- [EXERCISE TASK]: Count every line that has the word "scene" in it; give no more than the number.

- [COLLECTED DATA]:

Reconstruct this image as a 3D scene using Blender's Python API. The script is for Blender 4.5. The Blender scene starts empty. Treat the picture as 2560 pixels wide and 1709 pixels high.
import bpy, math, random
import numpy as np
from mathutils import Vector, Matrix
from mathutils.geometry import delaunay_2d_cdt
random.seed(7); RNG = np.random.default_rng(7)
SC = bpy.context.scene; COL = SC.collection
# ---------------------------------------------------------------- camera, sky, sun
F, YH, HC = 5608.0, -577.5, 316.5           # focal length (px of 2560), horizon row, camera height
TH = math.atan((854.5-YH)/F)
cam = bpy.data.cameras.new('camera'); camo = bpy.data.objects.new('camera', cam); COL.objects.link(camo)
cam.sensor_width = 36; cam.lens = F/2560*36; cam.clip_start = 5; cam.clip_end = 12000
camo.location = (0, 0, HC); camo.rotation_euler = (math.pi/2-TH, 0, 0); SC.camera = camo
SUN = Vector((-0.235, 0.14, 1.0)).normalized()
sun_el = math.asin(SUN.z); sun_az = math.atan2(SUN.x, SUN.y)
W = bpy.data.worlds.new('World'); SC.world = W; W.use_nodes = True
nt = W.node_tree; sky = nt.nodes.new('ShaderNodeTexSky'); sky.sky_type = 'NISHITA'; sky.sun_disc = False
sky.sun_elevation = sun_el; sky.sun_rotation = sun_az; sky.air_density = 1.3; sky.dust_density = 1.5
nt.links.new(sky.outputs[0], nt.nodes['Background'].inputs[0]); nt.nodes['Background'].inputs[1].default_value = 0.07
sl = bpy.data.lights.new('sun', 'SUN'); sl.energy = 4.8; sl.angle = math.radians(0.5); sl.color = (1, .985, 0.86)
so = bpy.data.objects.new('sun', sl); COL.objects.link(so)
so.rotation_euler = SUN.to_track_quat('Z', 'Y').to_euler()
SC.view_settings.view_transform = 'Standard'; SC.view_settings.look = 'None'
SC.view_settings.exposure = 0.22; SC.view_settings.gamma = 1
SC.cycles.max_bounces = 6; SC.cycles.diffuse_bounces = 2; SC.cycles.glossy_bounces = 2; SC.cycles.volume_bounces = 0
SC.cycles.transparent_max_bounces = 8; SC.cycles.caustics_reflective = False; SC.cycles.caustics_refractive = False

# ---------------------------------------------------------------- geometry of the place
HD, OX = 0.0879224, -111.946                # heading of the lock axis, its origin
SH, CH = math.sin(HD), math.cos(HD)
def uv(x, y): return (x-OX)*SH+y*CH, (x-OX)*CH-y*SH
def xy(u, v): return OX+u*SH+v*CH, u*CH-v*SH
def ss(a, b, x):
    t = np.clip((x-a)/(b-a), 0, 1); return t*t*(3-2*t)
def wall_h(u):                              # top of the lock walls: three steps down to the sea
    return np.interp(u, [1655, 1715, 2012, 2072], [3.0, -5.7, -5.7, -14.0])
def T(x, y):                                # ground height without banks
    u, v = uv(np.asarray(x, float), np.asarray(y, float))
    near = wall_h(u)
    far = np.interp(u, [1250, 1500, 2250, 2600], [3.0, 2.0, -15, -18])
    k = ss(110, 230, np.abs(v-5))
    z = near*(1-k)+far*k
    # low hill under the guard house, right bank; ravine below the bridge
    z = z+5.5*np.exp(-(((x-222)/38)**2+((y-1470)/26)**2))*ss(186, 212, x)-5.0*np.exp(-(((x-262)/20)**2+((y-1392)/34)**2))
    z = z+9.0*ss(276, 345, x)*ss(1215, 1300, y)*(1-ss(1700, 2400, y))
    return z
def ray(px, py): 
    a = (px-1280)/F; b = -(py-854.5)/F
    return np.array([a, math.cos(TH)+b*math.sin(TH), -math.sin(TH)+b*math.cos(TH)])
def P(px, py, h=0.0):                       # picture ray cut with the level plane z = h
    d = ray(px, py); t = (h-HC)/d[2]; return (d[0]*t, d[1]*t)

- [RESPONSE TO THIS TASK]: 2